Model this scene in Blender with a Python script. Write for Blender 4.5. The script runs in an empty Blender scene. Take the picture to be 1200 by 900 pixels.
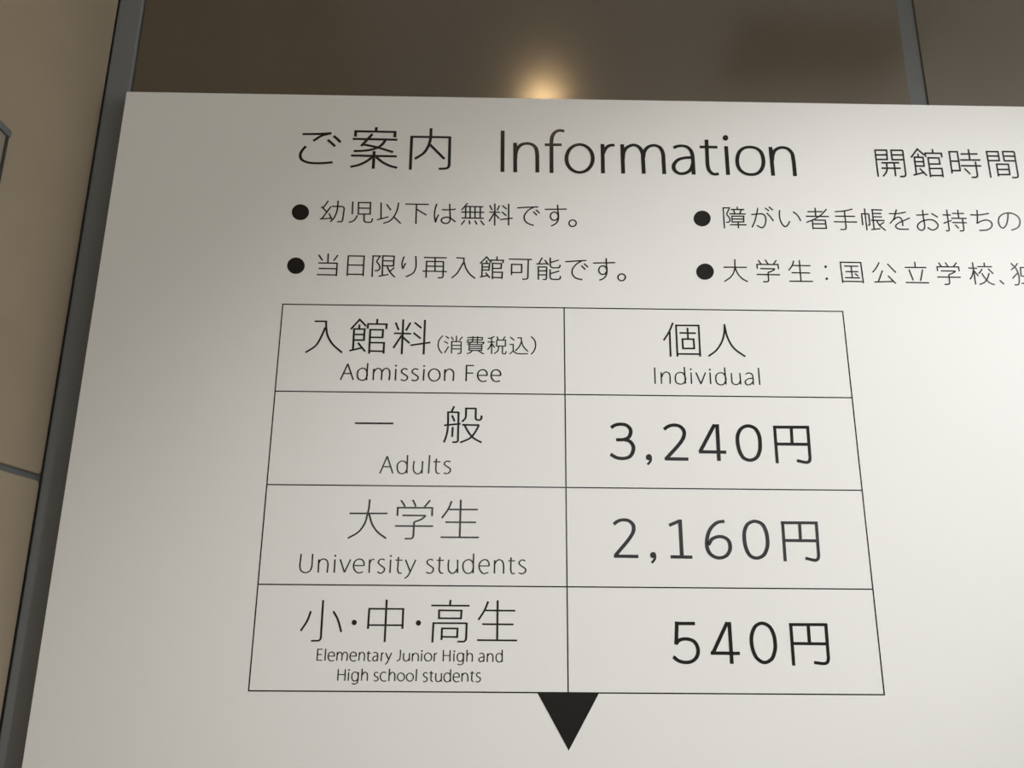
import bpy, bmesh, math, random
from mathutils import Vector, Matrix

S = bpy.context.scene
COL = S.collection
EYE = 1.5                                   # height of the camera above the floor, metres

# ---------------------------------------------------------------- camera
cam = bpy.data.objects.new('camera', bpy.data.cameras.new('camera'))
COL.objects.link(cam)
cam.data.sensor_width = 36
cam.data.lens = 36 * 960 / 1200
cam.data.clip_start = 0.02
cam.matrix_world = (Matrix.Translation((0, -1.2, EYE)) @ Matrix.Rotation(-0.01498425, 4, 'Z')
                    @ Matrix.Rotation(1.84480093, 4, 'X') @ Matrix.Rotation(0.00752889, 4, 'Z'))
S.camera = cam

# ---------------------------------------------------------------- world, lamps, exposure
S.view_settings.view_transform = 'Standard'
S.view_settings.look = 'None'
S.view_settings.exposure = 0.0
S.view_settings.gamma = 1.0
S.view_settings.use_curve_mapping = False
S.cycles.max_bounces = 8

world = bpy.data.worlds.new('overcast_sky')
S.world = world
world.use_nodes = True
bg = world.node_tree.nodes['Background']
bg.inputs[0].default_value = (1.0, 1.0, 1.0, 1)
bg.inputs[1].default_value = 4.9

def area(name, loc, size, power, color, rot=(0, 0, 0), portal=False, spread=math.pi):
    l = bpy.data.lights.new(name, 'AREA')
    l.shape = 'RECTANGLE'
    l.size, l.size_y = size
    l.energy = power
    l.color = color
    l.spread = spread
    l.cycles.is_portal = portal
    o = bpy.data.objects.new(name, l)
    o.location = loc
    o.rotation_euler = rot
    COL.objects.link(o)
    return o

# ---------------------------------------------------------------- room settings used below
REAR_WINDOW = (-2.6, 4.0, 1.95, 3.15)         # opening in the wall behind the camera: x0, x1, z0, z1
REAR_DIM = (0.56, 0.56, 0.57)  # pane tint added to cut the light from the rear window
RIGHT_WINDOW = (-5.5, -0.7, 0.9, 2.9)        # opening in the wall on the right: y0, y1, z0, z1
LAMP_X, LAMP_Y, LAMP_W, LAMP_EMIT = 0.20, -2.33, 18, 125
SPOT_AT, SPOT_AIM, SPOT_W, SPOT_ANGLE = (3.95, -3.2, 3.88), (0.42, 0.0, 1.68), 890, 18.0
FILL_PANELS = [(-2.6, -5.0, 1.2, 0.6, 60, 'over the left rear corner of the hall')]  # panels added only to lift the ambient light
INK_GAIN = 1.05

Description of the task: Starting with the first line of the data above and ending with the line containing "bg.inputs[1].default_value = 4.9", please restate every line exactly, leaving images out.

Output of the exercise:
Model this scene in Blender with a Python script. Write for Blender 4.5. The script runs in an empty Blender scene. Take the picture to be 1200 by 900 pixels.
import bpy, bmesh, math, random
from mathutils import Vector, Matrix

S = bpy.context.scene
COL = S.collection
EYE = 1.5                                   # height of the camera above the floor, metres

# ---------------------------------------------------------------- camera
cam = bpy.data.objects.new('camera', bpy.data.cameras.new('camera'))
COL.objects.link(cam)
cam.data.sensor_width = 36
cam.data.lens = 36 * 960 / 1200
cam.data.clip_start = 0.02
cam.matrix_world = (Matrix.Translation((0, -1.2, EYE)) @ Matrix.Rotation(-0.01498425, 4, 'Z')
                    @ Matrix.Rotation(1.84480093, 4, 'X') @ Matrix.Rotation(0.00752889, 4, 'Z'))
S.camera = cam

# ---------------------------------------------------------------- world, lamps, exposure
S.view_settings.view_transform = 'Standard'
S.view_settings.look = 'None'
S.view_settings.exposure = 0.0
S.view_settings.gamma = 1.0
S.view_settings.use_curve_mapping = False
S.cycles.max_bounces = 8

world = bpy.data.worlds.new('overcast_sky')
S.world = world
world.use_nodes = True
bg = world.node_tree.nodes['Background']
bg.inputs[0].default_value = (1.0, 1.0, 1.0, 1)
bg.inputs[1].default_value = 4.9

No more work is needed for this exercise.